Ahlaki değerleri, adaleti, saygısı ve sevgisi olan toplumlar, güçlü olur. Erdemli olmak makbuldür sağlam toplumda. Gücü, üreterek artar, ürettikçe öncü olur. Böyle bir toplumda yetişen çocuk, hiçbir sorumluluğun altında ezilmeyecek güçte bir genç olarak hayata atılır, binayı, dirençli omuzlarında dimdik ayakta tutar.



Azim ve direnç efsanesi

19 Mayıs’ta Samsun’a basılan ayak, genç ruhuyla bir azim ve direnç efsanesi yazdı. Mustafa Kemal ve arkadaşları, genç düşünen halkını da arkasına aldı ve çöktü denilen binayı inatla ayağa kaldırdı. Yani 19 Mayıs Gençlik ve Spor Bayramı, gösterişten ibaret törenler günü değil, gençliğe sorumluluğunu anımsatma günüdür. Büyükleri onlara güvenini gösterir, yollarını açar, gençler, dünyadaki yerini almak üzere donatımını tamamlar, yeni ufuklara açılır.



Gençliğini emiyoruz

Ancak uzun zamandır öyle olmuyor. Büyükler büyüklüğünü yapmıyor, gençlik de sorumluluğuna sahip çıkamıyor. Çünkü gençliğin kendine güvenini sarsıyor, önlerini kapatıyoruz. İlkokuldan üniversiteye kadar yollarına engeller döşüyor, amaçsız sınavlarla dershane sıralarında, genç olamadan güçlerini, enerjilerini emiyoruz.



Gençlik geleceğimiz ise..

Başlarını, boş uğraşlar aleti olmuş cep telefonlarından ve bilgi çöplüğüne dönmüş bilgisayar ekranlarından kaldıramıyor, gerçeğin hep gerçek kaldığı sokakların içine alamıyoruz. Üretmeyi değil rantı özendiriyor, çalışmayı değil kolaycılığı aşılıyor, günlük yaşamaya alıştırıyoruz. Akıllısına da sahip çıkamıyor, başka ülkelere kaptırıyoruz. Gençliğin omuzlayamadığı bir toplum, için için çöküyor.

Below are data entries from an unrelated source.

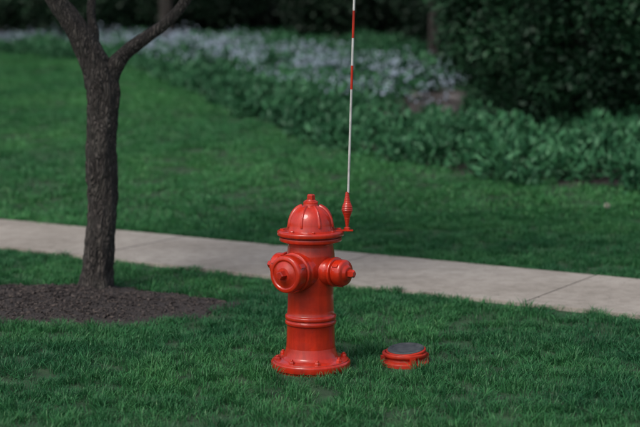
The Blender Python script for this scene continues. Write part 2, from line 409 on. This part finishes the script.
def woodland_tree(x,y,r,h,lean=0):
    e=empty('woodland_tree',(x,y,float(gz(x,y))))
    V=[];F=[]
    tube(V,F,[(0,0,-.1,r*1.4),(0,0,.15,r*1.05),(lean*.3,0,h*.3,r*.9),(lean*.7,.1,h*.65,r*.6),(lean,0,h,r*.15)],18,.08,.1,x)
    for k in range(9):
        a=k*2.4+x; z=h*(.42+.06*k); l=random.uniform(.9,1.7)
        tube(V,F,[(lean*z/h*.9,0,z,r*.3),(l*.5*math.cos(a),l*.5*math.sin(a),z+.4,r*.2),(l*math.cos(a),l*math.sin(a),z+.7,.01)],8,.15)
    obj('trunk_and_limbs',V,F,m_bark,e,smooth=60)
    n=190; c=[]  # crown sits above the view, added overhead to darken the bed
    while len(c)<n:
        d=Vector((random.gauss(0,1),random.gauss(0,1),random.gauss(0,1))).normalized()*random.random()**.4
        q=Vector((lean+d.x*2.2,d.y*2.2,h*.8+d.z*h*.36))
        if q.z>1.9 and noise.noise(q*.8+Vector((x,y,0)))>-.2: c.append(tuple(q))
    s=[leafclump(f'shade_crown_clump_{i}',60,.36,.16,.10,m_wood) for i in range(3)]
    o=scatter('unseen_shade_crown',c,rotz(n,1.),np.repeat(rng.uniform(.8,1.5,n)[:,None],3,1),s); o.parent=e
for x,y,r,h in [(1.66,22.0,.085,5.5),(-2.8,28,.13,6.0),(-6.4,30,.16,6),(-.2,29.5,.10,6),(4.6,21,.13,6),(5.2,28,.15,7),(-10,31,.16,6.5)]:
    woodland_tree(x,y,r,h,random.uniform(-.2,.2))

# ------------------------------------------------------------ woodland backdrop
ws=[leafclump(f'undergrowth_clump_{i}',70,.45,.15,.10,m_wood) for i in range(5)]
n=3200
x=rng.uniform(-20,20,n); y=31.5+rng.uniform(0,2.5,n)+1.0*np.sin(x*.9)+.6*np.sin(x*2.3); z=gz(x,y)+rng.random(n)**1.1*6.5
scatter('woodland_undergrowth',np.stack([x,y,z],-1),rotz(n,1.5),np.repeat(rng.uniform(.8,1.7,n)[:,None],3,1),ws)
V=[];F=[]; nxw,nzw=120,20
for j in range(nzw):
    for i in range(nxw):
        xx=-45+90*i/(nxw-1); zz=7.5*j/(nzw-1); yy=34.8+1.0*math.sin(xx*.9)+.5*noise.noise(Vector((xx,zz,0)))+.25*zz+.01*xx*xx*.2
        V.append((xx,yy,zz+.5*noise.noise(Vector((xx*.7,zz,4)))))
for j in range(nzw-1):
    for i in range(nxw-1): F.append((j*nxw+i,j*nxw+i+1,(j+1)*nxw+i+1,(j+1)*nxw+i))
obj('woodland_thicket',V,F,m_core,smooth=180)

# ------------------------------------------------------------ shrubs
def shrub(name,x,y,rx,ry,h,n,mt=m_shrub,ll=.05,cr_=.15):
    g=float(gz(x,y)); e=empty(name,(x,y,g))
    def surf(d,k=1.0):
        w=1+.20*noise.noise(d*2.2+Vector((x,y,0)))+.20*noise.noise(d*5+Vector((x,0,0)))
        return Vector((d.x*rx*w*k,d.y*ry*w*k,h*.5+d.z*h*.52*w*k))
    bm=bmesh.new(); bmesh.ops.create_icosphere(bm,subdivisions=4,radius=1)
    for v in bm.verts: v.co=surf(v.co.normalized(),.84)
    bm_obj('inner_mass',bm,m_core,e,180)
    c=[];
    while len(c)<n:
        d=Vector((random.gauss(0,1),random.gauss(0,1),random.gauss(0,1))).normalized()
        q=surf(d,random.uniform(.86,1.04)); 
        if q.z>.0: c.append(tuple(q))
    s=[leafclump(f'{name}_clump_{i}',60,cr_,ll,ll*.6,mt) for i in range(4)]
    o=scatter('leaves',c,rotz(n,1.5),np.repeat(rng.uniform(.7,1.35,n)[:,None],3,1),s); o.parent=e
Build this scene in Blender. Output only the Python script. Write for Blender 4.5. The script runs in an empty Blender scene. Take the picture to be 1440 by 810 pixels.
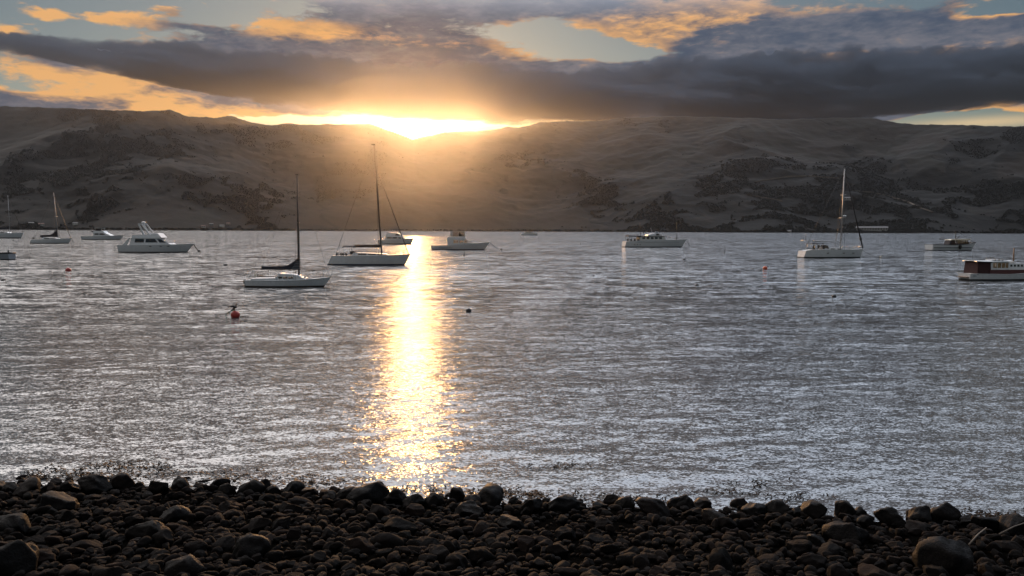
import bpy, math, random
import numpy as np
from mathutils import Vector, Matrix

R = math.radians
random.seed(7)
rng = np.random.default_rng(11)
sc = bpy.context.scene
col = sc.collection

# ------------------------------------------------------------------ camera
F = 1130.0            # focal length in pixels of the 1440 px wide photograph
CAM_H = 4.5
PITCH, ROLL = 4.10, 0.215
cam_d = bpy.data.cameras.new('camera')
cam_d.sensor_width = 36.0
cam_d.lens = 36.0 * F / 1440.0
cam_d.clip_start = 0.1
cam_d.clip_end = 40000
cam = bpy.data.objects.new('camera', cam_d)
col.objects.link(cam)
CROT = Matrix.Rotation(R(90 - PITCH), 3, 'X') @ Matrix.Rotation(R(ROLL), 3, 'Z')
cam.matrix_world = Matrix.Translation((0, 0, CAM_H)) @ CROT.to_4x4()
sc.camera = cam


def ray(px, py):
    v = CROT @ Vector(((px - 720) / F, -(py - 405) / F, -1.0))
    return v.normalized()


def azel(px, py):
    v = ray(px, py)
    return math.degrees(math.atan2(v.x, v.y)), math.degrees(math.asin(v.z))


def on_water(px, py, z=0.0):
    v = ray(px, py)
    t = (z - CAM_H) / v.z
    return Vector((v.x * t, v.y * t, z))


# ------------------------------------------------------------------ sun, sky, exposure
SUN_PX = (580, 173)
SUN_DIR = ray(*SUN_PX)
SUN_AZ, SUN_EL = azel(*SUN_PX)
SUN_STRENGTH = 2.6
SKY_STRENGTH = 0.05
HAZE_DENSITY = 2.2e-5
HAZE_G = 0.925
sl = bpy.data.lights.new('sun', 'SUN')
sl.energy = SUN_STRENGTH
sl.angle = R(0.5)
sl.color = (1.0, 0.52, 0.2)
sun = bpy.data.objects.new('sun', sl)
col.objects.link(sun)
sun.location = SUN_DIR * 300
sun.rotation_euler = SUN_DIR.to_track_quat('Z', 'Y').to_euler()

sc.view_settings.view_transform = 'Standard'
sc.view_settings.look = 'None'
sc.view_settings.gamma = 1.0
sc.view_settings.exposure = 0.0
sc.view_settings.use_curve_mapping = False
sc.render.engine = 'CYCLES'
sc.cycles.use_denoising = True
sc.cycles.max_bounces = 6
sc.cycles.transparent_max_bounces = 12
sc.cycles.sample_clamp_indirect = 4.0
sc.cycles.sample_clamp_direct = 30.0
sc.cycles.caustics_reflective = False
sc.cycles.caustics_refractive = False
sc.cycles.volume_bounces = 0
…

Rahatlığımız, çürük bina üzerine çekilmiş bir sıva gerçekten, görünüşle kendimizi kandırıyoruz. 19 Mayıslar soldukça gençlerin feri sönüyor. Amaçsız bir eğitim sistemi ile yetiştirdiğimiz hedefsiz gençler, binayı omuzlayacak azim ve direncini kaybediyor. Gençlik geleceğimiz ise işte geleceğimiz bu. Büyükleri, gençlere, böyle bir gelecek hazırlıyor.